CBS’s ‘Wicked Ways’ offers Flynn-flam

By Bob D. Matteo

 

 

Errol Flynn was the Hollywood star as irresistible rake – his off-screen exploits adding to his appeal as the dashing leading man of such movies as “Captain Blood,” “The Adventures of Robin Hood,” and “Objective Burma.” Flynn seemed remarkably free of hypocrisy too. His highly readable best-selling autobiography – “My Wicked, Wicked Ways,” is anything but your typical “authorized” whitewash of a star’s peccadilloes. A standard sentence reads: I enter a whorehouse with the same interest as I do the British Museum or the Metropolitan – in the same spirit of curiosity.” By the time he dies at 50 in 1959, this adventurer-provocateur had survived however barely a stint in the Spanish Civil War, battles with studio head Harry Warner and a sensational statutory rape trial.
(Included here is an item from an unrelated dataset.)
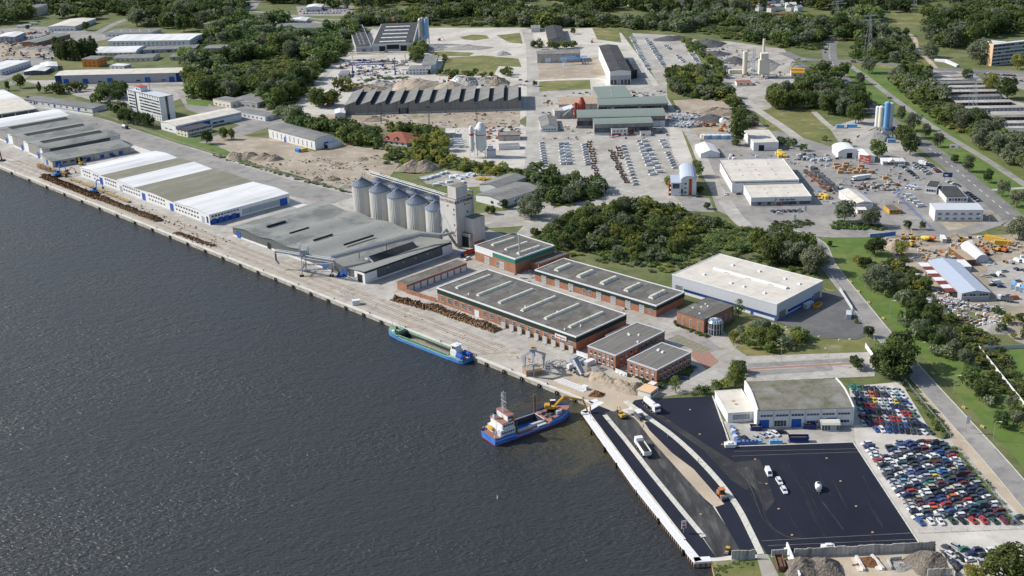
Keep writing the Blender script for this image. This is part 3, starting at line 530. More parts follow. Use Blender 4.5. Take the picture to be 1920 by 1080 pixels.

            One expects “My Wicked, Wicked Ways...The Legend of Errol Flynn” (CBS Jan 21) the three-hour adaptation of the star’s autobiography to dish up some choice dirt, while providing a colorful behind-the-scenes portrait of the decadent, free-wheeling Hollywood of the 1930’s and ‘40’s. Primarily this moderately diverting movie tends to offer just the sort of whitewash that Flynn himself tried to avoid. Very little of what we see could pass for wickedness – the sexual innuendoes and cavorting are of the banal sort that Dynasty traffics in. It all seems innocuous – even the side trip to the Mexican whorehouse. There’s no suggestion of Flynn’s rumored bisexuality or of any other sexual kinks.

            Canadian-born Duncan Regehr plays Flynn with a colorless suavity that is characteristic of the movie as a whole Regehr is an Omar Sharif type – with Sharif’s limitations as an actor, too. What’s missing from his performance – and from this comic- strip bio in general – is any sense of the complex, reckless man behind the myth. Surely, the real Flynn had more lascivious fun than Regehr is allowed to have on network TV. This Flynn is a greatly simplified figure- a Hollywood sheik who ends up a victim of the American Public’s desire for outlaw heroes that it can revere and then excoriate.

            Along the way to its abrupt, inconclusive finish this made-for-TV-movies offers some period flavor and atmosphere, and some lively supporting performances by Darren McGain, Barbara Hershey and Barrie Ingham. Yet, in its entirety, “My Wicked, Wicked Ways” is about as credible as a portrait of Hollywood stardom as the lamentable “Gable and Lombard.”